Except I could not save anything….so I started searching, told myself I ought have installed an https connexion on my server, did it, no change.

Anyways at some point logic thinking came back, I de-installed all and started from scratch. With a slight change…. going through the install procedure that came with the file step by step. 10 minutes later all was working.

Which just shows that we till can be arrogant and stupid enough after more then 30 years and not read the install instructions fully. And that the install documents HCL produced are detailed enough – and correct – to enable someone like me to et the job done….. let’s say it is a read-pushbutton installation…. ;=)

Working on my first application, I went back to the handbook I got at Engage 2020 and quickly got my first prototype up and running. I still like the concept, the product, the potential, the promise. So I’ll keep going with it and keep posting about it.

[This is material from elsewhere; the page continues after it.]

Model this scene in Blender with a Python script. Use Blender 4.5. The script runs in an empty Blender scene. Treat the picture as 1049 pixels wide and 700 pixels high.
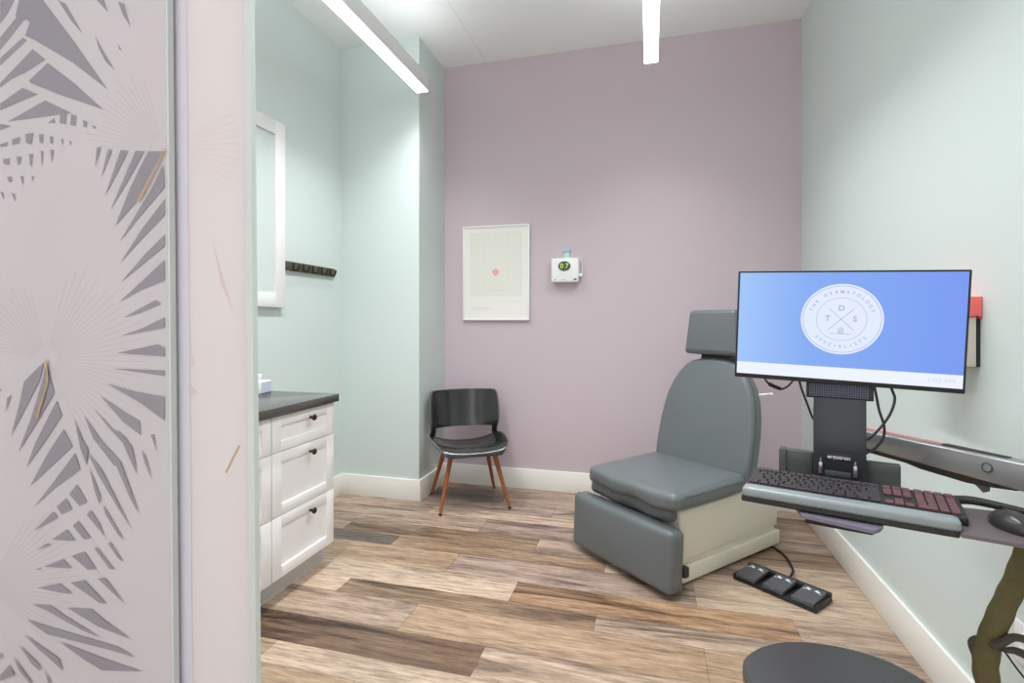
import bpy, bmesh, math, random
from mathutils import Vector, Matrix
random.seed(7)
C = bpy.context.scene.collection
SC = bpy.context.scene

# ------------------------------------------------------------------ camera model
FPX, X0, Y0, YAW, CH = 522.6172, 524.5, 330.3704, .2643, 1.3056
cy, sy = math.cos(YAW), math.sin(YAW)
def at_depth(x, y, Z):
    X = (x - X0) / FPX * Z
    return Vector((X * cy - Z * sy, X * sy + Z * cy, CH - (y - Y0) / FPX * Z))
def on_z(x, y, z): return at_depth(x, y, (CH - z) * FPX / (y - Y0))
def on_d(x, y, d): return at_depth(x, y, d / ((x - X0) / FPX * sy + cy))

# ------------------------------------------------------------------ materials
def lin(c):
    return tuple(((v / 255) / 12.92 if v / 255 <= .04045 else ((v / 255 + .055) / 1.055) ** 2.4) for v in c) + (1,)
def mat(name, rgb, rough=.5, metal=0, var=.04, scale=8, bump=0, bscale=200, spec=.5, trans=None):
    m = bpy.data.materials.new(name); m.use_nodes = True
    nt = m.node_tree; N = nt.nodes; b = N['Principled BSDF']
    tc = N.new('ShaderNodeTexCoord')
    no = N.new('ShaderNodeTexNoise'); no.inputs['Scale'].default_value = scale; no.inputs['Detail'].default_value = 3
    nt.links.new(tc.outputs['Object'], no.inputs['Vector'])
    mx = N.new('ShaderNodeMix'); mx.data_type = 'RGBA'
    c = lin(rgb)
    mx.inputs['A'].default_value = tuple(v * (1 - var) for v in c[:3]) + (1,)
    mx.inputs['B'].default_value = tuple(min(1, v * (1 + var)) for v in c[:3]) + (1,)
    nt.links.new(no.outputs['Fac'], mx.inputs['Factor'])
    nt.links.new(mx.outputs['Result'], b.inputs['Base Color'])
    b.inputs['Roughness'].default_value = rough; b.inputs['Metallic'].default_value = metal
    b.inputs['Specular IOR Level'].default_value = spec
    if bump:
        n2 = N.new('ShaderNodeTexNoise'); n2.inputs['Scale'].default_value = bscale; n2.inputs['Detail'].default_value = 4
        nt.links.new(tc.outputs['Object'], n2.inputs['Vector'])
        bp = N.new('ShaderNodeBump'); bp.inputs['Strength'].default_value = bump; bp.inputs['Distance'].default_value = .002
        nt.links.new(n2.outputs['Fac'], bp.inputs['Height']); nt.links.new(bp.outputs['Normal'], b.inputs['Normal'])
    if trans:
        tr = N.new('ShaderNodeBsdfTranslucent'); nt.links.new(mx.outputs['Result'], tr.inputs['Color'])
        ms = N.new('ShaderNodeMixShader'); ms.inputs[0].default_value = trans
        nt.links.new(b.outputs[0], ms.inputs[1]); nt.links.new(tr.outputs[0], ms.inputs[2])
        nt.links.new(ms.outputs[0], N['Material Output'].inputs['Surface'])
    return m
def emit(name, rgb, strength):
    m = bpy.data.materials.new(name); m.use_nodes = True
    b = m.node_tree.nodes['Principled BSDF']
    b.inputs['Base Color'].default_value = lin((30, 30, 30))
    b.inputs['Emission Color'].default_value = lin(rgb); b.inputs['Emission Strength'].default_value = strength
    return m

M = dict(
    mint=mat('mint_paint', (209, 219, 216), .55, var=.01, scale=3, spec=.3),
    purple=mat('mauve_paint', (199, 184, 191), .55, var=.015, scale=3, spec=.3),
    trim=mat('white_trim', (240, 238, 232), .4, var=.01),
    cabinet=mat('cabinet_white', (248, 247, 247), .35, var=.01),
    toe=mat('toe_kick_grey', (206, 208, 207), .5),
    counter=mat('dark_laminate', (84, 81, 78), .14, var=.2, scale=60),
    bronze=mat('dark_bronze', (62, 50, 40), .38, .7, var=.2, scale=40),
    hookm=mat('olive_bronze', (84, 76, 60), .4, .25, var=.2, scale=40),
    leather=mat('black_leather', (36, 38, 36), .2, var=.3, scale=9, bump=.12, bscale=260, spec=.9),
    highlight_piping=mat('pale_highlight_piping', (120, 120, 112), .4),  # pale colour paints highlight lines along the chair rims
    walnut=mat('walnut', (150, 86, 44), .42, var=.25, scale=18),
    blacktip=mat('black_rubber', (22, 22, 22), .6),
    vinyl=mat('grey_vinyl', (100, 105, 107), .36, var=.05, scale=6, bump=.05, bscale=160),
    seam=mat('dark_seam', (70, 78, 78), .5),
    cream=mat('cream_enamel', (226, 221, 205), .38, var=.01),
    chrome=mat('brushed_steel', (190, 190, 190), .3, .9),
    black=mat('black_plastic', (30, 30, 32), .42, var=.1),
    pedal=mat('pedal_grey', (80, 80, 84), .5, var=.08),
    print_white=mat('white_print', (225, 225, 225), .5),
    charcoal=mat('charcoal_metal', (58, 60, 66), .38, .3, var=.06),
    bluegrey=mat('grey_green_plastic', (74, 82, 82), .45),
    silver=mat('satin_silver', (158, 158, 158), .36, .6, var=.05),
    armdark=mat('arm_black', (36, 34, 30), .5),
    red=mat('coral_plastic', (244, 112, 108), .4), redglow=mat('painted_red_glow', (228, 150, 146), .4), grillem=mat('grille_grey', (104, 110, 136), .5),
    beige=mat('beige_plastic', (216, 210, 196), .45),
    keys=mat('key_plastic', (52, 46, 50), .5, var=.06),
    keysglow=mat('red_glow_key_plastic', (100, 66, 70), .5, var=.06),  # reddish glow painted into the number pad key colour
    rest=mat('gel_grey', (138, 145, 147), .32, var=.03),
    violet=mat('violet_grey_plastic', (118, 112, 128), .45),
    traymat=mat('tray_brown_grey', (104, 94, 96), .4),
    mouse=mat('mouse_black', (52, 50, 48), .3),
    sleeve=mat('olive_sleeve', (98, 88, 52), .75, var=.3, scale=50, bump=.5, bscale=120),
    strap=mat('strap_brown', (70, 60, 52), .55),
    cord=mat('black_cord', (26, 26, 28), .5),
    white=mat('white_plastic', (236, 236, 234), .4, var=.01),
    lcd=mat('olive_lcd', (70, 88, 46), .3),
    lcdlit=emit('lcd_digit', (190, 220, 120), .9),
    navy=mat('navy_print', (52, 60, 92), .5),
    teal=mat('pale_blue_tag', (150, 190, 214), .45),
    green=mat('pale_green_tag', (190, 214, 202), .45),
    paper=mat('ivory_paper', (234, 231, 226), .7, var=.01),
    paperline=mat('paper_grey_line', (206, 205, 198), .7),
    paperbox=mat('paper_grid', (226, 225, 216), .7, var=.015),
    coral=mat('coral_ink', (238, 176, 166), .7),
    tissue=mat('white_card', (238, 238, 240), .6),
    tissueblue=mat('blue_card', (202, 208, 226), .6),
    stool=mat('stool_vinyl', (68, 69, 72), .22, var=.05),
    stoolside=mat('stool_black', (34, 34, 36), .4),
    alu=mat('painted_aluminium', (232, 232, 232), .45, var=.02),
    filmrib=mat('film_rib', (220, 212, 215), .6, trans=.35), film=mat('frosted_film', (232, 225, 228), .6, var=.03, scale=4, trans=.35),
    gap=mat('smoky_glass', (164, 158, 167), .35, var=.06, scale=5, trans=.25),
    glassedge=mat('green_glass_edge', (206, 212, 208), .25),
    lav=mat('lavender_shaded_glass', (220, 217, 228), .3, var=.02, trans=.1),  # lavender tint carries the shade between the two panes
    pink=mat('pink_film', (236, 230, 230), .6, var=.03, scale=3, trans=.35),
    pinkline=mat('pink_reflection_line', (234, 218, 216), .6, trans=.35),
    gold=mat('gold_ink', (202, 168, 120), .5, trans=.2),
    glazing=mat('pale_reflection_glazing', (206, 217, 213), .12, var=.03, scale=2),
    lens=emit('lamp_lens', (246, 251, 255), 6), upfill=emit('added_uplight_fill', (246, 251, 255), 9),
    subfloor=mat('dark_joint', (92, 76, 64), .8),
    logo_white=emit('logo_white', (222, 232, 252), .86),
    logo_ink=emit('logo_ink', (162, 178, 218), .8),
    bar=emit('taskbar_white', (224, 230, 250), .95),
    bartext=emit('taskbar_text', (206, 210, 232), .9),
)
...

One thing I found out today – and search a solution for now – is an unpractical way it works. I found out that unless you do not save the application regularly, you risk overstepping the time-out if you answer a phone or read an email and it takes longer : you get locked out. And after re-logging in, all your work is lost since the last save. Now that is bad news. I mean, sure, I am used to saving, but then, sometimes stuff happens and your fingers are not on the keyboard and your concentration somewhere else. That something like that can happen ought to be avoided on Volt side. I’d expect at least an autosave or a parameter disabling a timeout.

So for now I’ll keep trying stuff out and will report at a later time on what I discover.